In this work, we have numerically investigated the variation of fractal characteristics of soot particles as soot is coated. We found that the ideal fractal law can fit the morphologies of coated soot only when the radius of gyration (R_g) of coated soot is identical to that of the soot core. In that case, the fractal dimension (D_f) of coated soot is close to that of the soot core, which can explain why the unchanged fractal dimension was observed by the previous study as soot was evenly coated. As the voids among monomers is commonly filled firstly, the R_g of coated soot obtained from the two-dimensional (2D) method would be close to that of the soot core, so the measured fractal dimension would be close to that of the soot core.
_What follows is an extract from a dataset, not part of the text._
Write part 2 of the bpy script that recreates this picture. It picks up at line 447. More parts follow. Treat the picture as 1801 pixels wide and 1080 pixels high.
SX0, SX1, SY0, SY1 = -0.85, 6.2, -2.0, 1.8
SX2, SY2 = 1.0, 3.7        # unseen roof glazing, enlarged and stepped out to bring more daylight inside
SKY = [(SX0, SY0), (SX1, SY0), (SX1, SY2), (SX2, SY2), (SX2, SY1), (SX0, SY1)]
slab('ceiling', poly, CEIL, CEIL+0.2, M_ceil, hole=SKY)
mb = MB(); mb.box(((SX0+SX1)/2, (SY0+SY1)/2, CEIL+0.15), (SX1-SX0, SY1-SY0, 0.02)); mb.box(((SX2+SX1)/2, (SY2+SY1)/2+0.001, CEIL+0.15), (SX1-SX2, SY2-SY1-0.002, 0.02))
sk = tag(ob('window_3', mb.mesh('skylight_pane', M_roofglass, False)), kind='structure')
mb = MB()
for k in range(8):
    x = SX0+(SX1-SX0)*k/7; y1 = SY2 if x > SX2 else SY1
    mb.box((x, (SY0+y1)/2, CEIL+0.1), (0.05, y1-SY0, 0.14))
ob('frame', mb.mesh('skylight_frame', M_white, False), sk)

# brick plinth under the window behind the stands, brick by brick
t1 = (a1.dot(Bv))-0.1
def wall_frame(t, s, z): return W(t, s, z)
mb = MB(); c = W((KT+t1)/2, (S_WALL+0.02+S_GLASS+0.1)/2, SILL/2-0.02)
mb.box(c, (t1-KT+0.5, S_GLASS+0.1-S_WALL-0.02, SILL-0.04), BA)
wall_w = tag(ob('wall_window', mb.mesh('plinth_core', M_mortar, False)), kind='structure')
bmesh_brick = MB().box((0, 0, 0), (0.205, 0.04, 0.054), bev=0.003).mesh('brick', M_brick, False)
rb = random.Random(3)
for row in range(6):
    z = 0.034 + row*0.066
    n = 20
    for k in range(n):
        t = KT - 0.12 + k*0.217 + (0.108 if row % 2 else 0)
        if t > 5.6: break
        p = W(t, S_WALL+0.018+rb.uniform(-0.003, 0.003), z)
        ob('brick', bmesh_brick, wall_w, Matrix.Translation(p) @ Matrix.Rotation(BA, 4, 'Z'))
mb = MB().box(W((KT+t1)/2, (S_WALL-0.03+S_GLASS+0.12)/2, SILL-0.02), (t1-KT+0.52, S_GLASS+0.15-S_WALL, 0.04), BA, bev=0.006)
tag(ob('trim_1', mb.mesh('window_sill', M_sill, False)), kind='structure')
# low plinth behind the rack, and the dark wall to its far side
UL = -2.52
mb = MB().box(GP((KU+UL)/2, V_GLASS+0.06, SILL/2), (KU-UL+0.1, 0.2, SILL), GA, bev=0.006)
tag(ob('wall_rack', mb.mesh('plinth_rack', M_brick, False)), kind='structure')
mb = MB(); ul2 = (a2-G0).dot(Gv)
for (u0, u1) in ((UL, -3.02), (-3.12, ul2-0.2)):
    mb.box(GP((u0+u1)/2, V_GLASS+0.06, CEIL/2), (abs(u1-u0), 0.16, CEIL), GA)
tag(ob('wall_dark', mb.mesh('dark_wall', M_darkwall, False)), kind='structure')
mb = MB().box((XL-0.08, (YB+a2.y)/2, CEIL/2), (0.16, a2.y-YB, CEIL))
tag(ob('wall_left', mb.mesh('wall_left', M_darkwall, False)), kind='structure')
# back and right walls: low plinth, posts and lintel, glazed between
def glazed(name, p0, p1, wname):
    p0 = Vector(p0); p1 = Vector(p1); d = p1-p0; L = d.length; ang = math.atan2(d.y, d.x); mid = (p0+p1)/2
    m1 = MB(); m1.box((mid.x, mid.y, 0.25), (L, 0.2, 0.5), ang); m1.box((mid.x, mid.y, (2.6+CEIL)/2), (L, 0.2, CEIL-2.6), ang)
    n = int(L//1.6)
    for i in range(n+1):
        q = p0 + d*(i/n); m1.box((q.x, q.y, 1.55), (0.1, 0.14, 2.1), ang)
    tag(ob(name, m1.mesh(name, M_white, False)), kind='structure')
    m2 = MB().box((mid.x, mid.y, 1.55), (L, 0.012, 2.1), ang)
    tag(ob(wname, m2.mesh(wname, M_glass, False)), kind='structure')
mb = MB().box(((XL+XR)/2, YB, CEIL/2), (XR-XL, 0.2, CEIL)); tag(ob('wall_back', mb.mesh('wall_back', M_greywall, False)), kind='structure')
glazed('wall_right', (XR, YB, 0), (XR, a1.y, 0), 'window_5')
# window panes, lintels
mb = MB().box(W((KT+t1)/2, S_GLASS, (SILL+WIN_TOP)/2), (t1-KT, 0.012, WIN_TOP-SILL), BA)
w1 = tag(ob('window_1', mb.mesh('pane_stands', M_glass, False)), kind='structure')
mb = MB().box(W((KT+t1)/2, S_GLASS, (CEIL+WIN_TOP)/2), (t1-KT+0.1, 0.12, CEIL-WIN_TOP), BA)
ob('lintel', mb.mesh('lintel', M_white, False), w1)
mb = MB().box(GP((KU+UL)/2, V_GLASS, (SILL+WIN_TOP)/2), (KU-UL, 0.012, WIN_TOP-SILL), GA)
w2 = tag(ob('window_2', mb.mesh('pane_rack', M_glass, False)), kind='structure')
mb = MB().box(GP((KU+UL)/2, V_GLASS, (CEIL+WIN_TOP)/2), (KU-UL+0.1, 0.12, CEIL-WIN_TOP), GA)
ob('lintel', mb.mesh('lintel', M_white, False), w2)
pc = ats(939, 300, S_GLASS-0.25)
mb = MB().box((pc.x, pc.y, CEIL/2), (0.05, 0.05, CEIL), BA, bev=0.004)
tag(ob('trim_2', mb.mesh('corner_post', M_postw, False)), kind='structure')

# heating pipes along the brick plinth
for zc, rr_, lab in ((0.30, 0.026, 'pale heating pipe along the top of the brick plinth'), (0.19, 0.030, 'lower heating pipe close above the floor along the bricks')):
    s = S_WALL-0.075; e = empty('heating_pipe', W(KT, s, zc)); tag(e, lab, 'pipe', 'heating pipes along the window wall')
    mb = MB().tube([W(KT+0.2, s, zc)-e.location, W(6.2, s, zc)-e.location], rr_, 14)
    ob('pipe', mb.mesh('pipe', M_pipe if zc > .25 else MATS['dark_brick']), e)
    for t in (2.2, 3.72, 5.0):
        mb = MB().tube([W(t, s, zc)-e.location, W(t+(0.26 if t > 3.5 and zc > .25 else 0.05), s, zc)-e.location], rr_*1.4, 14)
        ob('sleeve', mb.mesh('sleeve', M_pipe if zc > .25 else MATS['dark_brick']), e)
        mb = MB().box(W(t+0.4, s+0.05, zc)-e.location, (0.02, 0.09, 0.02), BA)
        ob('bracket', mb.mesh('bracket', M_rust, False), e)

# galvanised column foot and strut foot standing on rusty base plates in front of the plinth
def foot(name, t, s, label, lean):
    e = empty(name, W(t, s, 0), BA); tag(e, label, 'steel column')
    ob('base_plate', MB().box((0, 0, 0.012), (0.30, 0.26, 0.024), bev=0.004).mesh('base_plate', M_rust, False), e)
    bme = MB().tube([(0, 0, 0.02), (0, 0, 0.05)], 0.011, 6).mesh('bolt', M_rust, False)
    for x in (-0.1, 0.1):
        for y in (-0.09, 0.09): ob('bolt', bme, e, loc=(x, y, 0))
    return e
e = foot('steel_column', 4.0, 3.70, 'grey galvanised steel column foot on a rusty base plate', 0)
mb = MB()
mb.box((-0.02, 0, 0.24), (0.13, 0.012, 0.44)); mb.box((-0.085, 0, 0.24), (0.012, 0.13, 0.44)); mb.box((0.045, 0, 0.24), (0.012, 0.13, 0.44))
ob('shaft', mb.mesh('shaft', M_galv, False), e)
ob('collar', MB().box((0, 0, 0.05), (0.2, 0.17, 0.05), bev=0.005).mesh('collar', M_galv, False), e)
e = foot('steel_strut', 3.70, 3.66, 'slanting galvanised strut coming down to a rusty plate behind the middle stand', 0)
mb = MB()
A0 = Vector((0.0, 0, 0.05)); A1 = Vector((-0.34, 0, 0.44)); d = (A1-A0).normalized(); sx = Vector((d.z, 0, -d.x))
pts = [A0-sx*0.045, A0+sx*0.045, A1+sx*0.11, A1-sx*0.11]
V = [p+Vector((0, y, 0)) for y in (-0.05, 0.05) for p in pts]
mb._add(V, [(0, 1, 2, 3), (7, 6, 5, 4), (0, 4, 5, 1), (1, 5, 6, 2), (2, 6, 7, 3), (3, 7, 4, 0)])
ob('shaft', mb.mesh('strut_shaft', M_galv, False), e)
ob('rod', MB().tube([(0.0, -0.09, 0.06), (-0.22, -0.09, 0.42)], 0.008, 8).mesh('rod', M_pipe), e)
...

Our results also show that the fractal parameters of coated soot at different size scales can be varied, so the ideal fractal law is difficult to fit the structures of unevenly coated soot universally. Besides, we also found that the effective fractal dimension can increase as soot is unevenly coated. The results of the Q-space analysis show that as soot particles are unevenly coated, the power-law exponent of the structure factor (S(q)) versus the scattering wave vector (q) tends to -4 for heavily coated soot. This means that heavily, unevenly coated soot exhibits the characteristics of nearly spherical particles.